Akibat Penyakit Hati (Rohani)


Penyakit rohani memiliki akibat yang lebih serius dibandingkan penyakit jasmani. Di antara akibat-akibat dari penyakit rohani yaitu sebagai berikut:

  • Mengganggu ketenangan. Orang yang memiliki penyakit rohani tidak akan mampu untuk menikmati ketenangan hidupnya dan bahkan penyakit rohani juga dapat meruntuhkan kebahagiaan hidup seseorang.
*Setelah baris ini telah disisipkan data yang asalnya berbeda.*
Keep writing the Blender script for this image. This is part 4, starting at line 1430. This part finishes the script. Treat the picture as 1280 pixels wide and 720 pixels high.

  • Menyebabkan seseorang menjadi jauh dengan Tuhannya. Karena penyakit rohani seperti iri, sombong, dan kikir merupakan perbuatan tercela yang sangat tidak disukai oleh Allah.

  • Melumpuhkan daya kerja. Orang yang mempunyai penyakit rohani tidak dapat bekerja secara produktif dan bermutu. Ia tidak dapat mencetak amal-amal kebajikan sebagaimana yang dilakukan oleh orang-orang yang sehat rohaninya.

  • Merusak jasmani. Kini sudah dibuktikan bahwa banyak penyakit jasmani yang disebabkan oleh sakitnya rohani.

  • Membuahkan penyakit sosial yang dapat merusak tatanan hidup bermasyarakat. Penyakit rohani bukan hanya saja merugikan diri sendiri tetapi juga dapat mengganggu dan merugikan kehidupan orang lain. Selain itu, penyakit rohani juga dapat membuat amalan-amalan menjadi sia-sia, bahkan merusak seluruh perbuatan manusia serta melahirkan kekerasan dan kekejian diantara sesama. Hal ini telah dijelaskan di dalam sebuah hadits :

    ”Ketahuilah bahwa di dalam jasmani manusia ada segumpal darah. Jika baik segumpal darah itu, maka akan baik pula jasmaninya. Sebaliknya, jika rusak, maka akan rusak pula jasmaninya. Segumpal darah itu adalah Hati” . (HR Bukhari dan Muslim).